_TASK DETAILS_
Copy word for word the lines in the records below, starting at the line with "Write a Blender" and ending at the line with "COL=bpy.context.collection". Skip the pictures.

_DATA LINES_
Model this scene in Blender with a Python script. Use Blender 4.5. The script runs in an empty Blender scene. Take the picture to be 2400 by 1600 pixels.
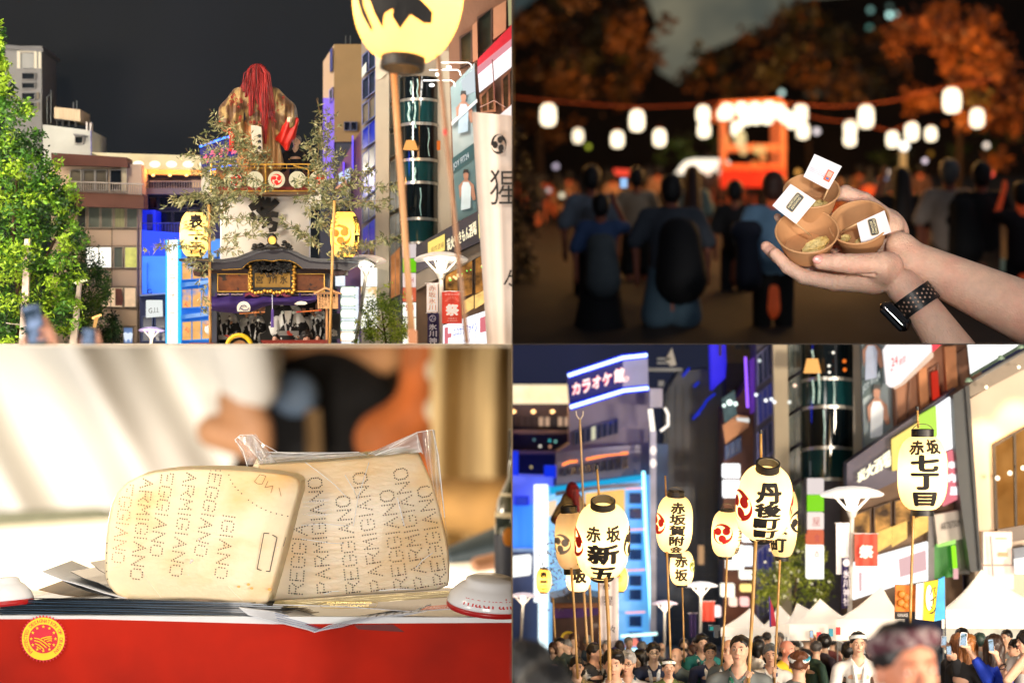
import bpy,bmesh,math,random
import numpy as np
from mathutils import Vector,Matrix,Euler
R=math.radians
sin,cos,pi=math.sin,math.cos,math.pi
rnd=random.Random(7)
SC=bpy.context.scene
COL=SC.collection
# ---------------------------------------------------------------- camera, world, exposure
F=2400*100/36.0
FOC=10.0
cam=bpy.data.objects.new('camera',bpy.data.cameras.new('camera'))
COL.objects.link(cam)
cam.rotation_euler=(R(90),0,0)
cam.data.lens=100
cam.data.sensor_width=36
cam.data.shift_y=6/2400
cam.data.clip_start=.05
cam.data.clip_end=500
cam.data.dof.use_dof=True
cam.data.dof.focus_distance=FOC
cam.data.dof.aperture_fstop=1.25
SC.camera=cam
W=bpy.data.worlds.new('World'); SC.world=W; W.use_nodes=True
W.node_tree.nodes['Background'].inputs[0].default_value=(.80,.86,1,1)
W.node_tree.nodes['Background'].inputs[1].default_value=.16
SC.view_settings.view_transform='Standard'
SC.view_settings.look='None'
SC.view_settings.exposure=0
SC.view_settings.gamma=1
SC.view_settings.use_curve_mapping=False
SC.render.engine='CYCLES'
SC.cycles.max_bounces=5
SC.cycles.diffuse_bounces=2
SC.cycles.glossy_bounces=2
SC.cycles.transmission_bounces=4
SC.cycles.transparent_max_bounces=8
SC.cycles.sample_clamp_indirect=4
SC.cycles.use_denoising=True
SC.cycles.caustics_reflective=False
SC.cycles.caustics_refractive=False
DK={1:.72,2:1,3:1,4:.8}; QUAD=1
def P(x,y,d=FOC):
 if d > FOC:d=FOC + (d - FOC)*DK[QUAD]
 return Vector(((x - 1200)*d/F,d,(806 - y)*d/F))
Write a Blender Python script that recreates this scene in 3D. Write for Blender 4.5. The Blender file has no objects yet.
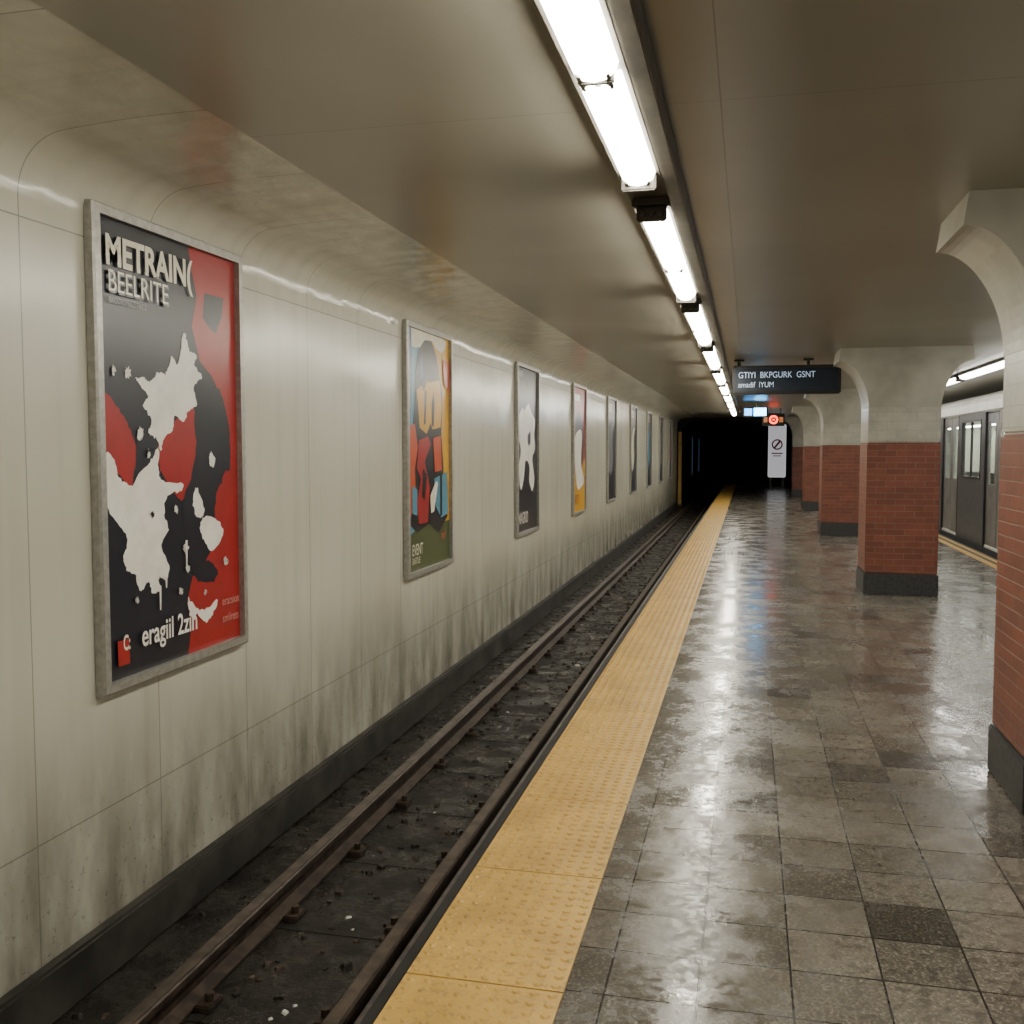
import bpy, math, random
from mathutils import Vector, Matrix
random.seed(7)
scene=bpy.context.scene
COL=bpy.context.collection

# ------------------------------------------------------------------ helpers
def mat(name): 
    m=bpy.data.materials.new(name); m.use_nodes=True
    nt=m.node_tree; b=nt.nodes['Principled BSDF']
    return m,nt,b
def node(nt,t,**k):
    n=nt.nodes.new(t)
    for a,v in k.items(): setattr(n,a,v)
    return n
def L(nt,a,b): nt.links.new(a,b)
def uvm(nt,loc=(0,0,0),scale=(1,1,1)):
    t=node(nt,'ShaderNodeTexCoord'); m=node(nt,'ShaderNodeMapping')
    m.inputs['Location'].default_value=loc; m.inputs['Scale'].default_value=scale
    L(nt,t.outputs['UV'],m.inputs['Vector']); return m.outputs[0]
def noise(nt,vec,scale,detail=3,rough=.6,dist=0):
    n=node(nt,'ShaderNodeTexNoise'); n.noise_dimensions='2D'; n.inputs['Scale'].default_value=scale; n.inputs['Detail'].default_value=detail
    n.inputs['Roughness'].default_value=rough; n.inputs['Distortion'].default_value=dist
    L(nt,vec,n.inputs['Vector']); return n.outputs['Fac']
def rng(nt,v,a,b,c,d,smooth=True):
    n=node(nt,'ShaderNodeMapRange'); n.clamp=True
    if smooth: n.interpolation_type='SMOOTHSTEP'
    for i,x in zip(('From Min','From Max','To Min','To Max'),(a,b,c,d)): n.inputs[i].default_value=x
    L(nt,v,n.inputs['Value']); return n.outputs[0]
def math_(nt,op,a,b):
    n=node(nt,'ShaderNodeMath',operation=op)
    for i,x in enumerate((a,b)):
        if isinstance(x,(int,float)): n.inputs[i].default_value=x
        else: L(nt,x,n.inputs[i])
    return n.outputs[0]
def mix(nt,f,a,b,mode='MIX'):
    n=node(nt,'ShaderNodeMix',data_type='RGBA',blend_type=mode)
    if isinstance(f,(int,float)): n.inputs[0].default_value=f
    else: L(nt,f,n.inputs[0])
    for i,x in ((6,a),(7,b)):
        if isinstance(x,(tuple,list)): n.inputs[i].default_value=tuple(x)[:3]+(1,)
        else: L(nt,x,n.inputs[i])
    return n.outputs[2]
def bump(nt,b,h,strength=.3,dist=.01):
    n=node(nt,'ShaderNodeBump'); n.inputs['Strength'].default_value=strength; n.inputs['Distance'].default_value=dist
    L(nt,h,n.inputs['Height']); L(nt,n.outputs[0],b.inputs['Normal'])
def simple(name,col,rough=.5,metal=0,var=.15,nscale=8,emit=None,es=0,spec=.5):
    m,nt,b=mat(name)
    if var>0:
        v=uvm(nt); f=noise(nt,v,nscale)
        c2=tuple(max(0,x*(1-var)) for x in col); c1=tuple(min(1,x*(1+var)) for x in col)
        L(nt,mix(nt,rng(nt,f,.3,.7,0,1),c2,c1),b.inputs['Base Color'])
    else: b.inputs['Base Color'].default_value=tuple(col)+(1,)
    b.inputs['Roughness'].default_value=rough; b.inputs['Metallic'].default_value=metal
    b.inputs['Specular IOR Level'].default_value=spec
    if emit: b.inputs['Emission Color'].default_value=tuple(emit)+(1,); b.inputs['Emission Strength'].default_value=es
    return m
def srgb(r,g,b):
    f=lambda c:(c/255/12.92 if c/255<=.04045 else ((c/255+.055)/1.055)**2.4)
    return (f(r),f(g),f(b))

class B:
    def __init__(s): s.v=[];s.f=[];s.m=[];s.mats=[];s.sm=[]
    def mi(s,m):
        if m not in s.mats: s.mats.append(m)
        return s.mats.index(m)
    def add(s,vs,fs,m,smooth=False):
        o=len(s.v); s.v+= [tuple(v) for v in vs]
        for f in fs: s.f.append([i+o for i in f]); s.m.append(s.mi(m)); s.sm.append(smooth)
    def box(s,x0,x1,y0,y1,z0,z1,m,bev=0):
        if bev<=0:
            vs=[(x,y,z) for x in(x0,x1) for y in(y0,y1) for z in(z0,z1)]
            s.add(vs,[(0,1,3,2),(4,6,7,5),(0,4,5,1),(2,3,7,6),(0,2,6,4),(1,5,7,3)],m)
        else:
            import bmesh
            bm=bmesh.new(); bmesh.ops.create_cube(bm,size=1)
            for v in bm.verts: v.co=Vector((x0 if v.co.x<0 else x1,y0 if v.co.y<0 else y1,z0 if v.co.z<0 else z1))
            bmesh.ops.bevel(bm,geom=bm.edges[:],offset=bev,segments=2,affect='EDGES')
            bm.verts.index_update()
            s.add([v.co[:] for v in bm.verts],[[v.index for v in f.verts] for f in bm.faces],m); bm.free()
    def prism_y(s,prof,y0,y1,m,smooth=False,caps=True):
        n=len(prof); vs=[(x,y0,z) for x,z in prof]+[(x,y1,z) for x,z in prof]
        s.add(vs,[(i,(i+1)%n,(i+1)%n+n,i+n) for i in range(n)],m,smooth)
        if caps: s.add(vs,[list(range(n))[::-1],list(range(n,2*n))],m)
    def cyl(s,p0,p1,r,m,n=12,caps=True):
        p0=Vector(p0);p1=Vector(p1);d=(p1-p0).normalized()
        a=d.orthogonal().normalized();b=d.cross(a)
        vs=[p+a*r*math.cos(2*math.pi*i/n)+b*r*math.sin(2*math.pi*i/n) for p in(p0,p1) for i in range(n)]
        s.add(vs,[(i,(i+1)%n,(i+1)%n+n,i+n) for i in range(n)],m,True)
        if caps: s.add(vs,[list(range(n))[::-1],list(range(n,2*n))],m)
    def text(s,txt,size,M,m,bold=0,xs=1,space=1):
        cu=bpy.data.curves.new('t','FONT'); cu.body=txt; cu.size=size; cu.offset=bold; cu.space_character=space
        ob=bpy.data.objects.new('t',cu); COL.objects.link(ob)
        dg=bpy.context.evaluated_depsgraph_get(); me=bpy.data.meshes.new_from_object(ob.evaluated_get(dg))
        S=Matrix.Diagonal((xs,1,1,1))
        s.add([(M@S@v.co)[:] for v in me.vertices],[list(p.vertices) for p in me.polygons],m)
        bpy.data.objects.remove(ob); bpy.data.curves.remove(cu); bpy.data.meshes.remove(me)
    def build(s,name,origin=None):
        xs=[v[0] for v in s.v];ys=[v[1] for v in s.v];zs=[v[2] for v in s.v]
        if origin is None: origin=((min(xs)+max(xs))/2,(min(ys)+max(ys))/2,min(zs))
        me=bpy.data.meshes.new(name)
        me.from_pydata([(a-origin[0],b-origin[1],c-origin[2]) for a,b,c in s.v],[],s.f)
        for m in s.mats: me.materials.append(m)
        me.polygons.foreach_set('material_index',s.m); me.polygons.foreach_set('use_smooth',s.sm)
        me.update()
        uv=me.uv_layers.new(name='UVMap'); d=uv.data
        for p in me.polygons:
            n=p.normal; ax=max(range(3),key=lambda i:abs(n[i]))
            for li in p.loop_indices:
                c=s.v[me.loops[li].vertex_index]
                d[li].uv=(c[1],c[2]) if ax==0 else ((c[0],c[2]) if ax==1 else (c[0],c[1]))
        ob=bpy.data.objects.new(name,me); ob.location=origin; COL.objects.link(ob); return ob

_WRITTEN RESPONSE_
Write a Blender Python script that recreates this scene in 3D. Write for Blender 4.5. The Blender file has no objects yet.
import bpy, math, random
from mathutils import Vector, Matrix
random.seed(7)
scene=bpy.context.scene
COL=bpy.context.collection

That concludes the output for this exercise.